Whistler se casaría en Londres cinco días después, el 11 de agosto. A pesar de que Sickert no estaba invitado a esa boda íntima es poco probable que se la perdiera, aunque tuviera que acudir de forma poco ortodoxa.
El gran pintor James NcNeill Whistler se había enamorado perdidamente de la «hermosísima» Beatrice Godwin, que habría de ocupar el lugar más prominente en su vida y la cambiaría por completo. De la misma manera, Whistler ocupaba uno de los lugares más destacados en la vida de Sickert y había cambiado su curso. «Walter es un muchacho agradable», solía decir Whistler a principios de la década de 1880, cuando aún sentía afecto por el brillante artista en ciernes. Aunque en el momento del compromiso de Whistler la amistad entre ambos se había enfriado, no creo que Sickert estuviese preparado para lo que debió de sentarle como un inesperado y escandaloso abandono por parte del maestro que idolatraba, envidiaba y odiaba. Whistler y su flamante esposa se pro-ponían pasar su luna de miel en Francia y viajar durante el resto del año por el país en el que esperaban fijar su residencia.

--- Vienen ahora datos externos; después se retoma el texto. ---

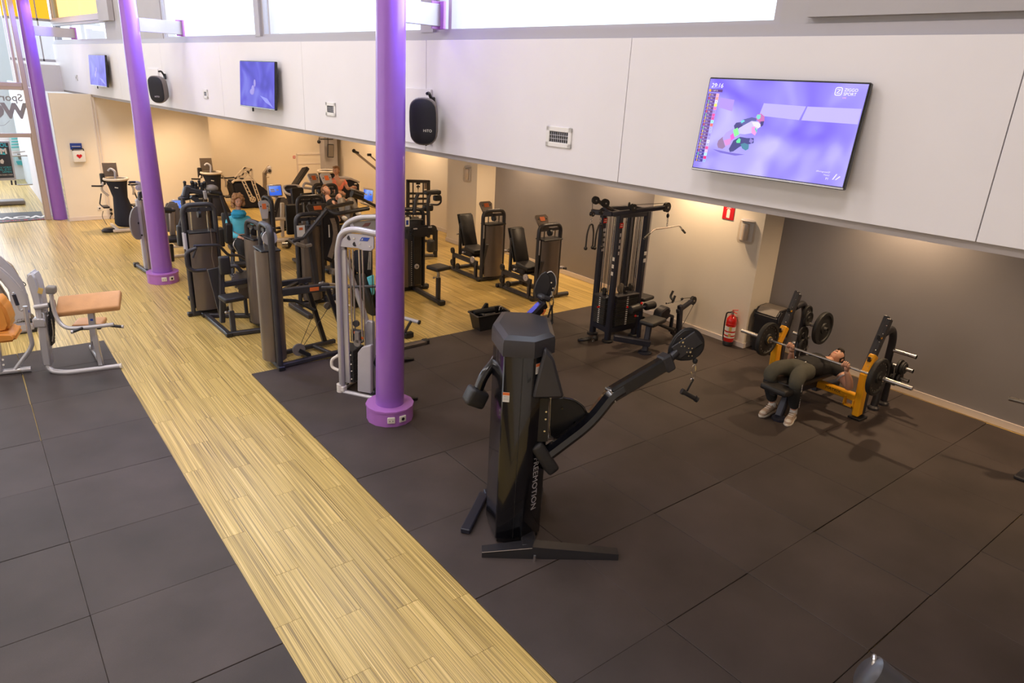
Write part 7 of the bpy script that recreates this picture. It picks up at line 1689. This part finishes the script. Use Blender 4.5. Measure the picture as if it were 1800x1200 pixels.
with B('roller_cover', 'padgrey', t, ang=40) as b: b.bar(Y_((617, 332), -.1), Y_((640, 340), -.1), .12, .05, bev=.02)
pipe(t, 'roller_arm', 'char', [Y_((628, 345), .0), Y_((660, 362), .0)], .03, .02)
console(t, (646, 343), .3, .26, .30, (-15, 12, 0), 'ivoryrim')
with B('console_cover', 'ivoryrim', t, ang=50) as b: b.bar(Y_((636, 356), .3), Y_((660, 364), .3), .20, .06, bev=.03)
# ================================================================ RIGHT OF THE NEAREST PILLAR
t = thing('twin_pulley_seat_machine', 'dark tower machine right of the nearest pillar with a small seat on a rail', 'exercise machine', (3.66, 2.45, .002), 0)
f = F(t); y = f.y
a, c_ = Y_((716, 380)), Y_((744, 380))
tower(t, (a.x + c_.x) / 2 - .12, 0, .50, Y_((725, 367)).z, d=.34, panel_top=Y_((725, 385)).z, fm='char2', sh='char', placard=False, rz=-20)
tower(t, (a.x + c_.x) / 2 - .35, .25, .42, Y_((712, 336)).z, d=.30, fm='char2', sh='shroud', placard=False, panel_top=Y_((712, 345)).z - .12)
with B('shroud_edge', 'shroud', t, ang=30) as b: P = [Y_(q, -.2) for q in ((710, 505), (718, 505), (717, 420), (708, 420))]; b.prism(P, (0, .03, 0), bev=.005)
with B('selector_holes', 'labelwhite', t) as b:
    for k in range(22): b.box(Y_((723.5, 425 + k * 3.6), -.24), (.010, .003, .010))
b.o['kind'] = 'stuff'
with B('face_plate', 'black', t) as b: b.box(Y_((733, 455), -.20), (.16, .03, .95), bev=.01)
with B('white_knob', 'silvermat', t) as b: p = Y_((732, 468), -.24); b.cyl(p, p + V((0, -.02, 0)), .045, seg=18)
with B('knob_pin', 'black', b.o) as q: q.cyl(p + V((0, -.02, 0)), p + V((0, -.03, 0)), .012)
with B('instruction_sheet', 'labelwhite', t) as b: b.box(Y_((716, 390), -.24), (.08, .006, .16))
with B('sheet_picture', 'blue', b.o) as q: q.box(Y_((716, 391), -.245), (.045, .005, .08))
with B('round_sticker', 'labelwhite', t) as b: p = Y_((738, 381), -.24); b.cyl(p, p + V((0, -.006, 0)), .025)
with B('pulley_housing', 'char2', t, ang=40) as b: P = [Y_(q, -.30) for q in ((722, 404), (728, 399), (755, 396), (762, 402), (762, 410), (756, 416), (728, 418), (722, 412))]; b.prism(P, (0, .10, 0), bev=.03, seg=2)
for q in ((728, 408), (756, 406)):
    with B('bolt', 'black', t) as b: p = Y_(q, -.305); b.cyl(p, p + V((0, -.012, 0)), .02)
    pulleyw(t, Y_((q[0] + (-6 if q[0] < 740 else 4), q[1] - 2), -.12), .09, (0, 1, 0), 'plate')
for q in ((730, 402), (756, 399)):
    with B('clip', 'silvermat', t) as b: b.box(Y_(q, -.31), (.07, .02, .02))
pipe(t, 'cam_arm', 'char', [Y_((753, 396), -.1), Y_((752, 372), -.1), Y_((752, 350), -.1), Y_((756, 341), -.1)], .026, .05); pipe(t, 'cam_arm', 'char', [Y_((728, 375), -.1), Y_((731, 350), -.1), Y_((735, 340), -.1)], .032, .04)
pipe(t, 'side_hoop', 'char', [Y_((752, 359), .0), Y_((770, 360), .0), Y_((775, 356), .0), Y_((775, 345), .0), Y_((770, 342), .0)], .018, .05)
with B('top_roller', 'pad', t, ang=50) as b: b.box(Y_((760, 338), -.05), (.31, .13, .075), bev=.03, seg=3)
pad(t, Y_((768, 348), -.02), (.13, .10, .10), nm='hand_pad'); pad(t, Y_((752, 365), .0), (.18, .14, .12), nm='elbow_pad', bev=.045)
beam(t, 'floor_rail', 'char', [f.g(728, 506, .04), f.g(776, 532, .04)], .08, .07)
with B('rubber_foot', 'black', t) as b: b.box(f.g(776, 532, .045), (.12, .09, .08), bev=.01)
beam(t, 'floor_rail', 'char2', [f.g(705, 508, .04), f.g(748, 502, .04)], .08, .07)
with B('rubber_foot', 'black', t) as b: b.box(f.g(748, 502, .045), (.10, .10, .08), bev=.01)
sb = f.g(770, 528, .04)
beam(t, 'seat_post', 'char', [V((sb.x, sb.y, .04)), V((sb.x, sb.y, .44))], .07, .07)
with B('post_sleeve', 'steel', t) as b: b.cyl((sb.x, sb.y, .44), (sb.x, sb.y, .60), .027)
knob(t, (sb.x - .03, sb.y, .46), .02); pad(t, V((sb.x, sb.y, .63)), (.32, .30, .07), (0, 0, 10), nm='seat')
# frame with crossbars in the far right corner
t = thing('wall_bar_frame', 'rectangular dark frame with crossbars and a hanging pulley against the cream wall', 'exercise machine', (5.9, 6.2, .002), 0)
f = F(t); y = f.y
with B('outer_frame', 'char', t) as b: P = [Y_((717, 420)), Y_((717, 318)), Y_((753, 319)), Y_((753, 420))]; P[0].z = P[3].z = .03; [b.bar(p, q, .07, .07, (0, 1, 0), bev=.008, ext=.03) for p, q in zip(P, P[1:])]
for px in (726, 744):
    with B('inner_rod', 'char', t) as b: a = Y_((px, 320)); b.cyl(a, (a.x, 0, .1), .016)
with B('frame_label', 'shroudpale', t) as b: b.box(Y_((748, 327)), (.07, .01, .14))
for k in range(5):
    with B('crossbar', 'char', t) as b: b.bar(Y_((717, 340 + k * 9)), Y_((753, 340 + k * 9)), .035, .05, bev=.006)
with B('pulley', 'black', t) as b: p = Y_((735, 325)); b.cyl(p + V((-.05, 0, .03)), p + V((.05, 0, .03)), .02); b.cyl(p + V((-.04, 0, -.04)), p + V((.04, 0, -.04)), .02); b.cyl(p, p - V((0, 0, .1)), .012)
with B('cable', 'cable', t) as b: b.cyl(p, (p.x, 0, .8), .006)
beam(t, 'floor_rail', 'char', [V((.1, -.5, .04)), V((.1, .3, .04))], .07, .06)
t = thing('kettle_stand', 'small dark stand with knobs beside the frame near the far cream column', 'stand', (5.28, 4.4, .002), 0)
f = F(t); y = f.y
beam(t, 'post', 'char2', [Y_((765, 440)), Y_((765, 405))], .10, .07); 
with B('pin', 'steel', t) as b: b.cyl(Y_((764, 408)), Y_((764, 398)), .012)
with B('side_pin', 'silver', t) as b: b.cyl(Y_((764, 405)), Y_((770, 405)), .02).cyl(Y_((762, 420)), Y_((769, 420)), .02)
with B('round_pad', 'pad', t, ang=50) as b: b.box(Y_((757, 432), -.1), (.16, .14, .28), bev=.06, seg=3)
beam(t, 'base', 'char', [Y_((745, 449), -.1), Y_((760, 449), -.1)], .10, .06); beam(t, 'foot', 'char2', [Y_((765, 440)), V((Y_((765, 440)).x, 0, .0))], .08, .08)
# ================================================================ ENTRANCE: mats, poster stand, lobby
t = thing('entrance_mat', 'dark door mat with white and red lettering in front of the glass entrance', 'mat', (-1.9, 12.35, .002), 0)
f = F(t)
with B('mat', 'pad', t) as b: b.prism([f.g(79, 386, .0), f.g(72, 372, .0), f.g(-60, 378, 0.), f.g(-60, 397, 0.)], (0, 0, .012), bev=.003)
text('WOW', 'labelwhite', f.g(38, 381.5, .014), axes((-1, .05, 0), (0, -1, 0)), .42, t, 'lettering', .001, bold=.02); text('SPORT & HEALTH', 'redsign', f.g(40, 386.5, .014), axes((-1, .05, 0), (0, -1, 0)), .17, t, 'lettering', .001)
t = thing('poster_stand', 'wheeled poster stand with a dark turquoise-lettered poster in the entrance lobby', 'poster stand', (-2.25, 14.2, .002), 0)
f = F(t); y = f.y
a, c_ = Y_((18, 248)), Y_((30, 318)); 
with B('frame', 'silver', t) as b: P = [Y_(q) for q in ((-30, 248), (17, 248), (29, 316), (-20, 318))]; b.prism(P, (0, .06, 0), bev=.008)
with B('poster', 'char', t) as b: P = [Y_(q, -.006) for q in ((-28, 251), (14, 251), (25, 312), (-18, 314))]; b.prism(P, (0, .004, 0))
MT['tealprint'] = mat('turquoise_print', (.05, .45, .48), .6); MT['creamprint'] = mat('cream_print', (.7, .6, .5), .6)
po = b.o
AX = axes((1, 0, 0), (0, 0, 1))
text('SCHOOL', 'tealprint', Y_((13, 255), -.012), AX, .13, po, 'poster_lettering', .001, 'RIGHT', bold=.003)
with B('poster_patch', 'tealprint', po) as q: q.prism([Y_(k, -.012) for k in ((-20, 261), (9, 261), (10, 272), (-20, 270))], (0, .003, 0))
text('M', 'creamprint', Y_((6, 266), -.016), AX, .18, po, 'poster_lettering', .001, bold=.01)
with B('poster_hand', 'creamprint', po) as q: q.prism([Y_(k, -.012) for k in ((0, 282), (4, 279), (7, 283), (6, 288), (1, 287))], (0, .003, 0))
for k, s_ in enumerate(('EN KOM IN VORM', 'VOEL JE FIT', 'SAMEN')): text(s_, 'tealprint', Y_((20 + k * .6, 294 + k * 4), -.012), AX, .065, po, 'poster_lettering', .001, 'RIGHT')
text('INSCHRIJVEN KAN HIER', 'creamprint', Y_((23, 307), -.012), AX, .05, po, 'poster_lettering', .001, 'RIGHT')
with B('base', 'padgrey', t) as b: b.box((Y_((0, 328)).x, .1, .06), (.95, .4, .10), bev=.02)
for px in (20, 27):
    with B('foot_bracket', 'char', t) as b: b.cyl(Y_((px, 317)), Y_((px + 1, 325)), .02)
lob = 17.6
with struct('wall_lobby', 'white') as f_: f_.box((-4, 19.2, 2.4), (12, .1, 4.8))
with struct('wall_lobby_side', 'white') as f_: f_.box((-.85, 15.5, 1.5), (.08, 6.6, 3.0))
t = thing('glass_railing', 'glass railing with steel rails in the lobby beyond the entrance', 'railing', (-2.2, 16.2, .002), 0)
f = F(t); y = f.y
with B('pane', 'frost', t) as b: P = [Y_(q) for q in ((20, 275), (68, 275), (80, 322), (30, 324))]; b.prism(P, (0, .012, 0))
with B('top_rail', 'steel', t) as b: b.cyl(Y_((20, 274)), Y_((68, 273)), .022).cyl(Y_((22, 268), .5), Y_((55, 265), .5), .02)
with B('bottom_rail', 'steel', t) as b: b.cyl(Y_((30, 325)), Y_((80, 323)), .02)
for q in ((56, 278), (61, 307), (65, 287), (70, 317)):
    with B('glass_clamp', 'steel', t) as b: b.cyl(Y_((q[0] - 2, q[1]), -.03), Y_((q[0] + 3, q[1]), -.03), .022)
with B('post', 'steel', t) as b: b.cyl(Y_((56, 275)), Y_((63, 315)), .014).cyl(Y_((68, 275)), Y_((76, 322)), .014)
t = thing('lobby_poster', 'small poster of a reclining figure in grey and turquoise on the white lobby wall', 'poster', (-2, 19.1, 1.2), 0)
f = F(t); y = f.y
with B('sheet', 'greenglass', t) as b: P = [Y_(q, 0) for q in ((24, 272), (46, 272), (49, 292), (26, 290))]; b.prism(P, (0, -.02, 0))
with B('figure', 'padgrey', b.o) as q: q.prism([Y_(k, -.03) for k in ((30, 270), (44, 271), (46, 281), (33, 280))], (0, -.01, 0))
with B('figure', 'tealprint', b.o) as q: q.prism([Y_(k, -.03) for k in ((28, 283), (47, 282), (48, 291), (31, 289))], (0, -.01, 0))
t = thing('lobby_board', 'pale turquoise notice board with handwriting on the lobby wall', 'board', (-2, 19.1, 2.2), 0)
f = F(t); y = f.y
with B('panel', 'greenglass', t) as b: P = [Y_(q, 0) for q in ((15, 238), (40, 240), (42, 264), (20, 265))]; b.prism(P, (0, -.02, 0))
for k in range(4):
    with B('writing', 'tealprint', b.o) as q: q.bar(Y_((20, 244 + k * 5), -.04), Y_((36, 243 + k * 5), -.04), .012, .03)
t = thing('lobby_pillar', 'purple pillar base in the lobby behind the poster stand', 'pillar', (-2.75, 15.4, .002), 0)
with B('shaft', 'purple', t, ang=60) as b: b.cyl((0, 0, 0), (0, 0, 4.8), .17, seg=32)
with B('plinth', 'plinth', t, ang=60) as b: b.cyl((.35, -.6, 0), (.35, -.6, .22), .3, seg=32)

La previsible dicha conyugal del egocéntrico y extravagante genio del arte James McNeill Whistler debió de resultar desconcertante para su antiguo aprendiz y chico de los recados. Entre los múltiples personajes que interpretó Sickert se encontraba el de donjuán irresistible, aunque no lo era fuera del escenario. Sickert dependía de las mujeres y las despreciaba. Las consideraba intelectualmente inferiores e inútiles, salvo como gobernantas u objetos de manipulación, sobre todo por dinero o beneficios artísticos. Las mujeres eran un peligroso recordatorio del enojoso y humillante secreto que Sickert se llevaría más allá de la tumba, porque los cuerpos incinerados no revelan historias de la carne, ni siquiera cuando se los exhuma. Sickert nació con una malformación de pene que lo obligó a someterse a una intervención quirúrgica a muy temprana edad, y puede que la cirugía lo dejase desfigurado, si no mutilado. Es más, cabe suponer que a resultas de ello fuera incapaz de conseguir una erección y que su miembro no tuviese el tamaño suficiente para la penetración, y hasta es muy posible que tuviera que sentarse para orinar.